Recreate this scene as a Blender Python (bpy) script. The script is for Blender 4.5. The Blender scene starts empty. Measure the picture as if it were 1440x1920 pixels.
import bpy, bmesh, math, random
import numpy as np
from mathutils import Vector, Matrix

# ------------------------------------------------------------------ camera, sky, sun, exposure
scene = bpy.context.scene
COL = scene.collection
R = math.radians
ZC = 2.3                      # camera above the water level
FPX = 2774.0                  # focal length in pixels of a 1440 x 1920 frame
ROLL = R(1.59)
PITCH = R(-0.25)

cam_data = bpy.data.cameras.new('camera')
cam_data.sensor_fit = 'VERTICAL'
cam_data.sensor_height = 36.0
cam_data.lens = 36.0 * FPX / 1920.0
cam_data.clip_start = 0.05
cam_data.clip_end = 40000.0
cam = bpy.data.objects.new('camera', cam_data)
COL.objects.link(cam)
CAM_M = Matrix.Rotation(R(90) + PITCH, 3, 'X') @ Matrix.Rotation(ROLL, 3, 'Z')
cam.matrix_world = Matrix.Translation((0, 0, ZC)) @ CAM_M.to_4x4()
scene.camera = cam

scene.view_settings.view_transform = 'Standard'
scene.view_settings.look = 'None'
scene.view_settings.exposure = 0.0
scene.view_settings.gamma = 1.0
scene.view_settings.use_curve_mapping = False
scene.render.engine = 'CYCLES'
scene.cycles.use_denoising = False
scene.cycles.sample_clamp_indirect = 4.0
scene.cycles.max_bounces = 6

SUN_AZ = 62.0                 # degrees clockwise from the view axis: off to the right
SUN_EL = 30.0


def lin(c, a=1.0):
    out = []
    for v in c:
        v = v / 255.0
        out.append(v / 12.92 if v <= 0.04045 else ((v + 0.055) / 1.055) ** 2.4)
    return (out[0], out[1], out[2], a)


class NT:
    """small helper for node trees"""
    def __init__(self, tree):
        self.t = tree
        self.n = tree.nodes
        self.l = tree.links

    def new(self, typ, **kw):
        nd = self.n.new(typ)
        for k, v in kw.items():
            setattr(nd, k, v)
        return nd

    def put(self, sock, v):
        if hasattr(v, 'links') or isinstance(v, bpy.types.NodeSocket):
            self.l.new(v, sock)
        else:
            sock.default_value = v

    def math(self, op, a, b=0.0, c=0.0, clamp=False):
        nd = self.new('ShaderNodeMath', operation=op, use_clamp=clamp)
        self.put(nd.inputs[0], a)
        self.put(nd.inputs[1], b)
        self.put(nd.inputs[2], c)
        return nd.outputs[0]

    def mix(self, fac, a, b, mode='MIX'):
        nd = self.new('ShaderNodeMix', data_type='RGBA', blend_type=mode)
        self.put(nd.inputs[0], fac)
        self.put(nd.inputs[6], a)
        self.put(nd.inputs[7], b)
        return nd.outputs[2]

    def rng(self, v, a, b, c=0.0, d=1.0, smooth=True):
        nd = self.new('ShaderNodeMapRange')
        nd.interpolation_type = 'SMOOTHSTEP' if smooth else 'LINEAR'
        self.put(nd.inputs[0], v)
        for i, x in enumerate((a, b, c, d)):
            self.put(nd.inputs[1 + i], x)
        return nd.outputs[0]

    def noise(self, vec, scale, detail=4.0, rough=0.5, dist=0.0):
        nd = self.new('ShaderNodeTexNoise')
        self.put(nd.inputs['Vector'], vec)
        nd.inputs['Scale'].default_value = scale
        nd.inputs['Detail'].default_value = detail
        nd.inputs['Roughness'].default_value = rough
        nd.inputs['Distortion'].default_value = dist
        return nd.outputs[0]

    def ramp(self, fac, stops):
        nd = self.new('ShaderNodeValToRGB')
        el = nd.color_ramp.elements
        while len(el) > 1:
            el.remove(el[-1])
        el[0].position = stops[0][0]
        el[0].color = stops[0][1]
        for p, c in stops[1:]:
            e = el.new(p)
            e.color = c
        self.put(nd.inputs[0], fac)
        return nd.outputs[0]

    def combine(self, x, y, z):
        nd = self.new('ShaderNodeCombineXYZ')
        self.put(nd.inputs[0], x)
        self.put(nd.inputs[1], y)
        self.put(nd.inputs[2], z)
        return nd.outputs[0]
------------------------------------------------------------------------
Print, unaltered, every line from the beginning of the material down to the line with "sock.default_value = v".

Recreate this scene as a Blender Python (bpy) script. The script is for Blender 4.5. The Blender scene starts empty. Measure the picture as if it were 1440x1920 pixels.
import bpy, bmesh, math, random
import numpy as np
from mathutils import Vector, Matrix

# ------------------------------------------------------------------ camera, sky, sun, exposure
scene = bpy.context.scene
COL = scene.collection
R = math.radians
ZC = 2.3                      # camera above the water level
FPX = 2774.0                  # focal length in pixels of a 1440 x 1920 frame
ROLL = R(1.59)
PITCH = R(-0.25)

cam_data = bpy.data.cameras.new('camera')
cam_data.sensor_fit = 'VERTICAL'
cam_data.sensor_height = 36.0
cam_data.lens = 36.0 * FPX / 1920.0
cam_data.clip_start = 0.05
cam_data.clip_end = 40000.0
cam = bpy.data.objects.new('camera', cam_data)
COL.objects.link(cam)
CAM_M = Matrix.Rotation(R(90) + PITCH, 3, 'X') @ Matrix.Rotation(ROLL, 3, 'Z')
cam.matrix_world = Matrix.Translation((0, 0, ZC)) @ CAM_M.to_4x4()
scene.camera = cam

scene.view_settings.view_transform = 'Standard'
scene.view_settings.look = 'None'
scene.view_settings.exposure = 0.0
scene.view_settings.gamma = 1.0
scene.view_settings.use_curve_mapping = False
scene.render.engine = 'CYCLES'
scene.cycles.use_denoising = False
scene.cycles.sample_clamp_indirect = 4.0
scene.cycles.max_bounces = 6

SUN_AZ = 62.0                 # degrees clockwise from the view axis: off to the right
SUN_EL = 30.0


def lin(c, a=1.0):
    out = []
    for v in c:
        v = v / 255.0
        out.append(v / 12.92 if v <= 0.04045 else ((v + 0.055) / 1.055) ** 2.4)
    return (out[0], out[1], out[2], a)


class NT:
    """small helper for node trees"""
    def __init__(self, tree):
        self.t = tree
        self.n = tree.nodes
        self.l = tree.links

    def new(self, typ, **kw):
        nd = self.n.new(typ)
        for k, v in kw.items():
            setattr(nd, k, v)
        return nd

    def put(self, sock, v):
        if hasattr(v, 'links') or isinstance(v, bpy.types.NodeSocket):
            self.l.new(v, sock)
        else:
            sock.default_value = v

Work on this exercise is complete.